Missing the question
“My point is that people don’t get this kind of deal,” said the priest. “I don’t know if it would have been 35, but 11 is amazing. But here’s the thing. Carlos said, ‘I stopped being a gangster.’ There’s rarely ever anyone who says this. ‘Cause that’s what these guys grew up on. They eat it. They survive in it. And so for him to say that, you know, is a big thing.”
The teenager nodded. And the priest looked at him before going on: “So my question to you is what clicked to make that change total? The [CNN lady] missed that question.”
Carlos was wringing his fingers together. “Yeah, it’s like, I had to decipher my mentality. And once I deciphered my mentality, it was like, ‘How do I stop using my old mentality, and how do I start making my new mentality?’ So when somebody does something even little, like disrespecting me, my new mentality will kick in. So it was hard to change.”
After a moment, he said what helped the most was going into his room and looking at the bigger picture. He imagined himself in a big room full of all the folks who helped him. Next he saw himself back home in his ‘hood. But if he was going to continue gangbanging, he figured he’d just be throwing all that help away, like it never happened. So he really did need to change his homeboy ways.
Taking up regular writing was a factor, too, according to Carlos.
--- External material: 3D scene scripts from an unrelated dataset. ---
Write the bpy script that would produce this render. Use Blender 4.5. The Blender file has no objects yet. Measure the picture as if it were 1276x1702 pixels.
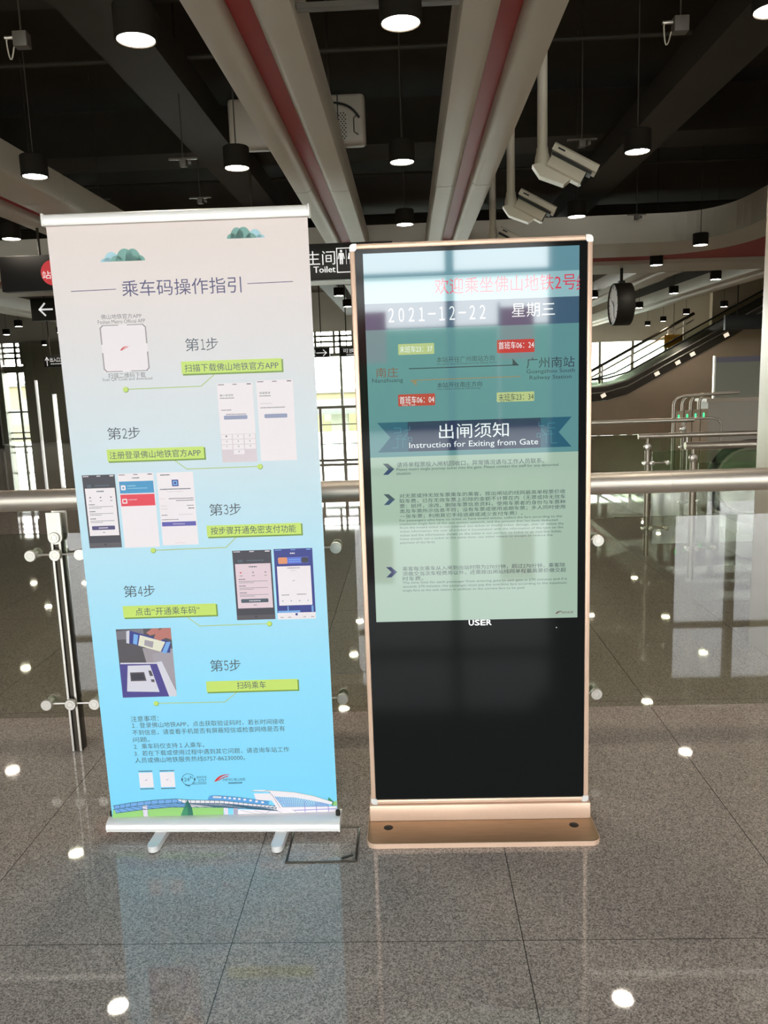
import bpy, bmesh, math, random
from mathutils import Vector, Matrix
random.seed(7)
S = bpy.context.scene
COL = S.collection
PI = math.pi

# ------------------------------------------------------------ camera, sky, exposure
cam_d = bpy.data.cameras.new('camera')
cam_d.sensor_fit = 'VERTICAL'
cam_d.sensor_height = 36.0
cam_d.lens = 1319.1 / 1702.0 * 36.0
cam_d.clip_start = 0.05
cam_d.clip_end = 500
cam = bpy.data.objects.new('camera', cam_d)
COL.objects.link(cam)
fw = Vector((-0.035258, 0.985974, -0.163131))
rt = Vector((0.998967, 0.03009, -0.034048))
up = Vector((0.028662, 0.164163, 0.986017))
cam.matrix_world = Matrix(((rt.x, up.x, -fw.x, 0), (rt.y, up.y, -fw.y, 0), (rt.z, up.z, -fw.z, 1.5616), (0, 0, 0, 1)))
S.camera = cam
S.view_settings.view_transform = 'Standard'
S.view_settings.look = 'None'
S.view_settings.gamma = 1.0
S.view_settings.use_curve_mapping = False
S.view_settings.exposure = 0.75
S.cycles.use_denoising = True
S.cycles.max_bounces = 10
S.cycles.diffuse_bounces = 5
S.cycles.glossy_bounces = 5
S.cycles.transparent_max_bounces = 24
S.cycles.caustics_reflective = False
S.cycles.caustics_refractive = False
S.cycles.sample_clamp_indirect = 6.0

SKY = 11.0
w = bpy.data.worlds.new('overcast_sky')
S.world = w
w.use_nodes = True
nt = w.node_tree
nt.nodes.clear()
tc = nt.nodes.new('ShaderNodeTexCoord')
sp = nt.nodes.new('ShaderNodeSeparateXYZ')
rp = nt.nodes.new('ShaderNodeValToRGB')
rp.color_ramp.elements[0].position = 0.0
rp.color_ramp.elements[0].color = (1.0, 0.99, 0.96, 1)
rp.color_ramp.elements[1].position = 0.7
rp.color_ramp.elements[1].color = (0.78, 0.88, 1.0, 1)
bg = nt.nodes.new('ShaderNodeBackground')
bg.inputs['Strength'].default_value = SKY
wo = nt.nodes.new('ShaderNodeOutputWorld')
nt.links.new(tc.outputs['Generated'], sp.inputs[0])
nt.links.new(sp.outputs['Z'], rp.inputs[0])
nt.links.new(rp.outputs[0], bg.inputs['Color'])
nt.links.new(bg.outputs[0], wo.inputs[0])


def portal(name, loc, rot, sx, sy):
    d = bpy.data.lights.new(name, 'AREA')
    d.shape = 'RECTANGLE'
    d.size, d.size_y = sx, sy
    d.cycles.is_portal = True
    o = bpy.data.objects.new(name, d)
    o.location = loc
    o.rotation_euler = rot
    COL.objects.link(o)


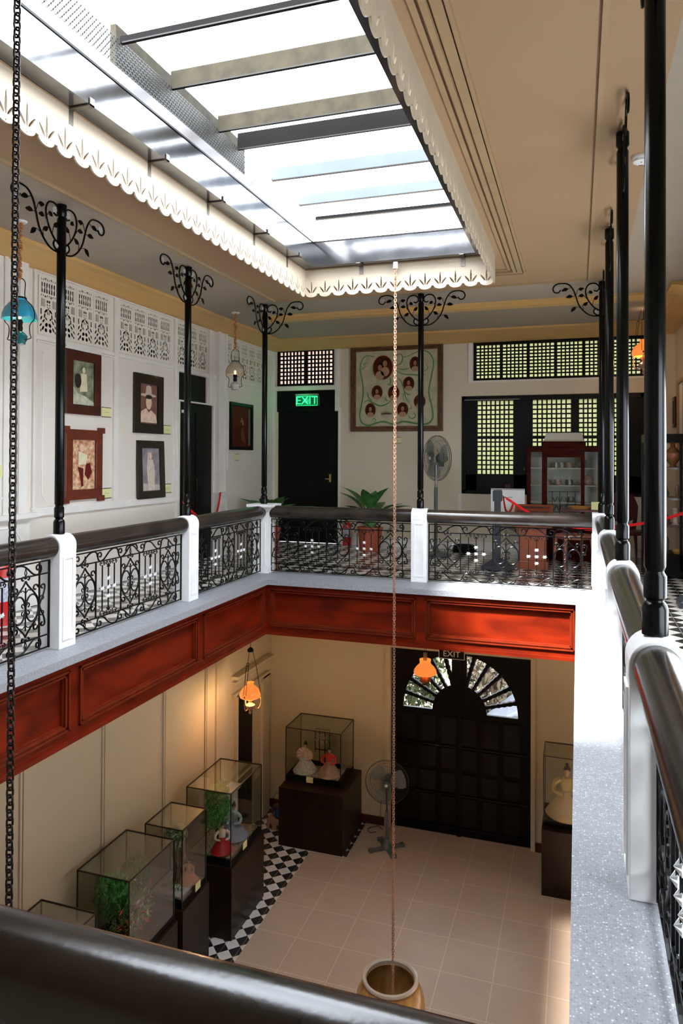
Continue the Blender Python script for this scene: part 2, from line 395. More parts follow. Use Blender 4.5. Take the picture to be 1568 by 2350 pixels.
def cove(b, P):     # P(d,z) maps distance from wall
    pass
b = B(); prof = [(0, 0), (.36, 0), (.36, -.03), (.28, -.04), (.16, -.075), (.08, -.11), (.03, -.12), (0, -.12)]
prism(b, prof, lambda d, z, t: (XW+d, t, ZC+z), YB, YW)
prism(b, [(d*1.5, z) for d, z in prof], lambda d, z, t: (t, YW-d, ZC+z), XW, XRW)
prism(b, prof, lambda d, z, t: (XRW-d, t, ZC+z), 8.3, YW)
struct(obj('trim_5', b, M_YEL))

# walls with openings
def wall_rects(b, axis, pos, th, rects, u0, u1, z0, z1):
    us = sorted({u0, u1, *[r[0] for r in rects], *[r[1] for r in rects]}); zs = sorted({z0, z1, *[r[2] for r in rects], *[r[3] for r in rects]})
    us = [u for u in us if u0 <= u <= u1]; zs = [z for z in zs if z0 <= z <= z1]
    for a, c in zip(us, us[1:]):
        run = None
        for d, e in zip(zs, zs[1:]):
            mu, mz = (a+c)/2, (d+e)/2
            hole = any(r[0] < mu < r[1] and r[2] < mz < r[3] for r in rects)
            if not hole:
                run = [d, e] if run is None else [run[0], e]
            if (hole or e == zs[-1]) and run:
                if axis == 'x': box(b, *sorted((pos, pos+th)), a, c, run[0], run[1])
                else: box(b, a, c, *sorted((pos, pos+th)), run[0], run[1])
                run = None
LAT = [(5.555+i*.271, 5.53+i*.283+.245) for i in range(4)]+[(6.81+i*.27, 6.81+i*.27+.24) for i in range(4)]+[(8.02+i*.27, 8.02+i*.27+.235) for i in range(3)]+[(9.31+i*.27, 9.31+i*.27+.24) for i in range(5)]
lat_open = [(5.55, 6.62, 2.58, 3.13), (6.83, 7.84, 2.58, 3.13), (8.04, 8.78, 2.58, 3.13), (9.33, 10.61, 2.58, 3.13)]
b = B(); wall_rects(b, 'x', XW, -.12, lat_open+[(8.04, 8.81, 2.13, 2.50), (8.12, 9.01, 0, 2.12)], 1.0, YW, 0, ZC); struct(obj('wall_left', b, M_WALL))
WIN_HI = (-1.53, .89, 2.59, 3.18); WIN = (-1.70, .91, .86, 2.35)
DOOR = (-4.78, -3.715, 0, 2.16); DOORU = (-4.80, -3.77, 2.16, 2.51); TRN = (-4.80, -3.79, 2.59, 3.20)
b = B(); wall_rects(b, 'y', YW, .15, [WIN_HI, WIN, DOOR, DOORU, TRN], XW-.12, XRW+.12, 0, ZC); struct(obj('wall_far', b, M_FAR))
b = B(); wall_rects(b, 'x', XRW, .1, [(.9, 2.3, .6, 1.75), (2.7, 4.1, .6, 1.7), (4.5, 5.9, .6, 1.7), (6.3, 7.6, .6, 1.7)], YB, YW, 0, ZC); struct(obj('wall_right', b, M_FAR))  # window openings added out of view to let in fill light
b = B(); wall_rects(b, 'y', YB, -.1, [], XW, XRW, 0, ZC); struct(obj('wall_back', b, M_FAR))
b = B(); box(b, XW-.12, XW, YB, 1.0, 0, ZC); struct(obj('wall_left_near', b, M_WALL))
LDOOR = (-2.815, -.665, ZG, -1.60); SDOOR = (9.74, 10.66, ZG, -2.20)
b = B(); wall_rects(b, 'y', YW, .2, [LDOOR], XW-.12, XRW+.12, ZG, ZLC); struct(obj('wall_front_lower', b, M_LOW))
b = B(); wall_rects(b, 'x', XW, -.12, [SDOOR], YB, YW, ZG, ZLC); struct(obj('wall_left_lower', b, M_LOW))
b = B(); box(b, XRW, XRW+.1, YB, YW, ZG, ZLC); struct(obj('wall_right_lower', b, M_LOW))
b = B(); box(b, XW, XRW, YB-.1, YB, ZG, ZLC); struct(obj('wall_back_lower', b, M_LOW))
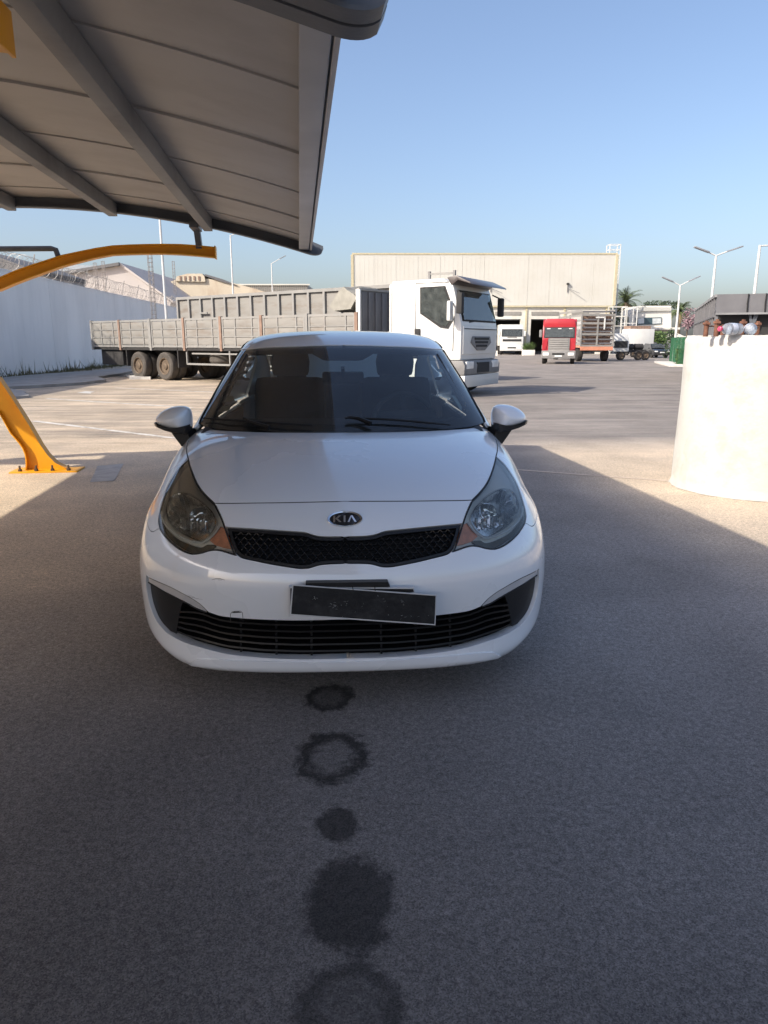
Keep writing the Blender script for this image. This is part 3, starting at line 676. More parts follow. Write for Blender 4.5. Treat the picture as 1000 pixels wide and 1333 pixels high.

Glancing down at his composition book, he said it gave him a deeper point of view about his life. It was different writing out a story, seeing it on paper. “And my writing’s got a lot better,” he said.
And there was a mental health counselor at Sylmar named Nancy Velasquez “who helped patch up so many dark holes in my soul. She helped me not only understand my path, but head it.”
Plus, of course, his parents. They had left him for three years with a grandmother in Mexico while they made a better life across the border. A baby brother was born soon after they sent for him. So his connection to them was always “rocky.” As a teen running in the streets of Pico Union, he would stay away for days, even sometimes a week. But they stayed by him after his arrest, and never missed a Sunday visit. So he finally got to know them.
‘Reception’
“But what about the future? You’re facing at least 6 1/2 years hard time,” he was asked.
Carlos said the toughest part was about to happen. In a week or two, he’ll be shipped out to the state prison in Chino for “reception” for probably three months. That will be before going to Ironwood State Prison in Blythe, where he’ll be able to earn an associate degree and join other self-help programs. But at Chino, he’ll be locked down in his room 23 hours a day, with an hour out in the yard.
When I asked how he was gonna get through that, he said quietly, “I don’t know.” But added, “I look at that as an obstacle, as a challenge. I have my family supporting me. I have Scott and Javier supporting me. I’m gonna think about them the whole time I’m going through that situation.
“And I’m not gonna let it break me,” said Carlos with some defiance. “So, that’s how I look at it.”